# START OF Data excerpt

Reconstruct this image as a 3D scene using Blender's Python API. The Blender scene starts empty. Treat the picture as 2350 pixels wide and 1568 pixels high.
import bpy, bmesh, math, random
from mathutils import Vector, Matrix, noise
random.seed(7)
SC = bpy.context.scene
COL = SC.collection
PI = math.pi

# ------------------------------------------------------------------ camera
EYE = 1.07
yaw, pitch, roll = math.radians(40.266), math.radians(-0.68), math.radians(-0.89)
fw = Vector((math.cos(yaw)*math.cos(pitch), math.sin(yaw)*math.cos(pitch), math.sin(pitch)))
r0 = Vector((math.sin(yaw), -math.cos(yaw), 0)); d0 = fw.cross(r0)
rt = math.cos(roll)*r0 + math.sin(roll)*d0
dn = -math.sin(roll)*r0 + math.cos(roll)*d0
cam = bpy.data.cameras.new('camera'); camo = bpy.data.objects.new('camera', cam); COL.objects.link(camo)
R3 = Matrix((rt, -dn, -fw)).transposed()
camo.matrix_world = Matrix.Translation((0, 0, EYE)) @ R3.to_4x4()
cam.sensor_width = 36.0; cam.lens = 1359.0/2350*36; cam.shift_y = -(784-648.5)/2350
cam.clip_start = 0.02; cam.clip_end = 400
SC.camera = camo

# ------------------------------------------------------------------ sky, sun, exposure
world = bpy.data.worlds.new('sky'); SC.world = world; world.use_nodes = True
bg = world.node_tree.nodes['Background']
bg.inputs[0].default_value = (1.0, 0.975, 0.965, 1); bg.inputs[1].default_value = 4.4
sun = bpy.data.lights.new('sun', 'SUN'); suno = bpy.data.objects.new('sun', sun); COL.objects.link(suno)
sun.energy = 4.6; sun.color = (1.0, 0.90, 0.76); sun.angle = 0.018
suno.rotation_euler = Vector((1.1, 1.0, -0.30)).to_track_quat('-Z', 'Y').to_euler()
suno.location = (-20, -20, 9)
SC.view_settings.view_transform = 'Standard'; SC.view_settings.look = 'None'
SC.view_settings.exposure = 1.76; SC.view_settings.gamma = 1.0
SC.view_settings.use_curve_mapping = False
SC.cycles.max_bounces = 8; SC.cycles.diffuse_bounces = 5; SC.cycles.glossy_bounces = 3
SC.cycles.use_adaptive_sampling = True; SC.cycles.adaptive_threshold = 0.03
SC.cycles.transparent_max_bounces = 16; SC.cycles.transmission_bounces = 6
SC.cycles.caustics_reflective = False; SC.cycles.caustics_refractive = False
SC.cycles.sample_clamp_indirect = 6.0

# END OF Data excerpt

• [Work required] Each line must be given again exactly as written above.

• [Written reply]
Reconstruct this image as a 3D scene using Blender's Python API. The Blender scene starts empty. Treat the picture as 2350 pixels wide and 1568 pixels high.
import bpy, bmesh, math, random
from mathutils import Vector, Matrix, noise
random.seed(7)
SC = bpy.context.scene
COL = SC.collection
PI = math.pi

# ------------------------------------------------------------------ camera
EYE = 1.07
yaw, pitch, roll = math.radians(40.266), math.radians(-0.68), math.radians(-0.89)
fw = Vector((math.cos(yaw)*math.cos(pitch), math.sin(yaw)*math.cos(pitch), math.sin(pitch)))
r0 = Vector((math.sin(yaw), -math.cos(yaw), 0)); d0 = fw.cross(r0)
rt = math.cos(roll)*r0 + math.sin(roll)*d0
dn = -math.sin(roll)*r0 + math.cos(roll)*d0
cam = bpy.data.cameras.new('camera'); camo = bpy.data.objects.new('camera', cam); COL.objects.link(camo)
R3 = Matrix((rt, -dn, -fw)).transposed()
camo.matrix_world = Matrix.Translation((0, 0, EYE)) @ R3.to_4x4()
cam.sensor_width = 36.0; cam.lens = 1359.0/2350*36; cam.shift_y = -(784-648.5)/2350
cam.clip_start = 0.02; cam.clip_end = 400
SC.camera = camo

# ------------------------------------------------------------------ sky, sun, exposure
world = bpy.data.worlds.new('sky'); SC.world = world; world.use_nodes = True
bg = world.node_tree.nodes['Background']
bg.inputs[0].default_value = (1.0, 0.975, 0.965, 1); bg.inputs[1].default_value = 4.4
sun = bpy.data.lights.new('sun', 'SUN'); suno = bpy.data.objects.new('sun', sun); COL.objects.link(suno)
sun.energy = 4.6; sun.color = (1.0, 0.90, 0.76); sun.angle = 0.018
suno.rotation_euler = Vector((1.1, 1.0, -0.30)).to_track_quat('-Z', 'Y').to_euler()
suno.location = (-20, -20, 9)
SC.view_settings.view_transform = 'Standard'; SC.view_settings.look = 'None'
SC.view_settings.exposure = 1.76; SC.view_settings.gamma = 1.0
SC.view_settings.use_curve_mapping = False
SC.cycles.max_bounces = 8; SC.cycles.diffuse_bounces = 5; SC.cycles.glossy_bounces = 3
SC.cycles.use_adaptive_sampling = True; SC.cycles.adaptive_threshold = 0.03
SC.cycles.transparent_max_bounces = 16; SC.cycles.transmission_bounces = 6
SC.cycles.caustics_reflective = False; SC.cycles.caustics_refractive = False
SC.cycles.sample_clamp_indirect = 6.0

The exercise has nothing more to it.